Setidaknya terdapat delapan tingkat kepedasan yang ditawarkan Mie Petir, mulai dari tingkat PAUD tanpa cabai sampai tingkat profesor dengan 25 cabai.
Terinspirasi dari kerabat
Mie Petir dibuka pertama kali pada 2014.
"(Buka) di sini mulai tahun 2014, pas habis itu lho, Gunung Kelud meletus," ujar Endang.
Ia menceritakan, Mie Petir sebenarnya terinspirasi dari kerabatnya yang terlebih dahulu membuka usaha yang sama.
"Ini kan (asalnya) dari sana, saudaraku yang di Nganjuk. Terus di sini belum ada, aku buka di sini," ungkap Endang.
"Tapi rasanya beda. Kalau di sini cenderung manis, kalau Jawa Timur kan asin.
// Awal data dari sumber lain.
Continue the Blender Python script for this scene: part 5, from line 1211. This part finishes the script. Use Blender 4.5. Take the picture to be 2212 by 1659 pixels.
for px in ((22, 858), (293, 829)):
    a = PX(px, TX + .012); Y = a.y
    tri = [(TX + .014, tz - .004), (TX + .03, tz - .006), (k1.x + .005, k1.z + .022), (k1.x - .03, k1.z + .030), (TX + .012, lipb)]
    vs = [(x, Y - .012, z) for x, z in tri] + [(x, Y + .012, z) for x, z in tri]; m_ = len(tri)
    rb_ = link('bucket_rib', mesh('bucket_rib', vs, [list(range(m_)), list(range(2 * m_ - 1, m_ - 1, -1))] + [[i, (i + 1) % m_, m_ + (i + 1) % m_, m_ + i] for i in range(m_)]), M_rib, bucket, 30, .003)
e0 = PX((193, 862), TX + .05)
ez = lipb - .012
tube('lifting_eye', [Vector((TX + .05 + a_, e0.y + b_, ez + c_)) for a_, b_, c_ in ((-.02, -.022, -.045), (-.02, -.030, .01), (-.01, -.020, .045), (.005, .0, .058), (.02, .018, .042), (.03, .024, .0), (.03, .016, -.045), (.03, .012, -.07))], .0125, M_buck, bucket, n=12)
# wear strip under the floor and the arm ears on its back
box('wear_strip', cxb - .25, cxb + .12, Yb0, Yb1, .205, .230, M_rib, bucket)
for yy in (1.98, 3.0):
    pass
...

Menyesuaikan selera orang Solo," sambungnya.
Ia mengatakan, meski bumbu dan takarannya sama, namun cita rasa yang ditawarkan tentu saja berbeda.
"Karena beda tangan, beda rasa," serunya.
Baca juga: Sarapan Enak Nasi Gudeg RM Adem Ayem Solo, Sandiaga: Rasanya Muanteb Tenan
Berharap ada penerus
Kepada TribunTravel, Endang mengungkapkan bahwa dalam sehari dirinya bisa menjual hingga 300 porsi mi.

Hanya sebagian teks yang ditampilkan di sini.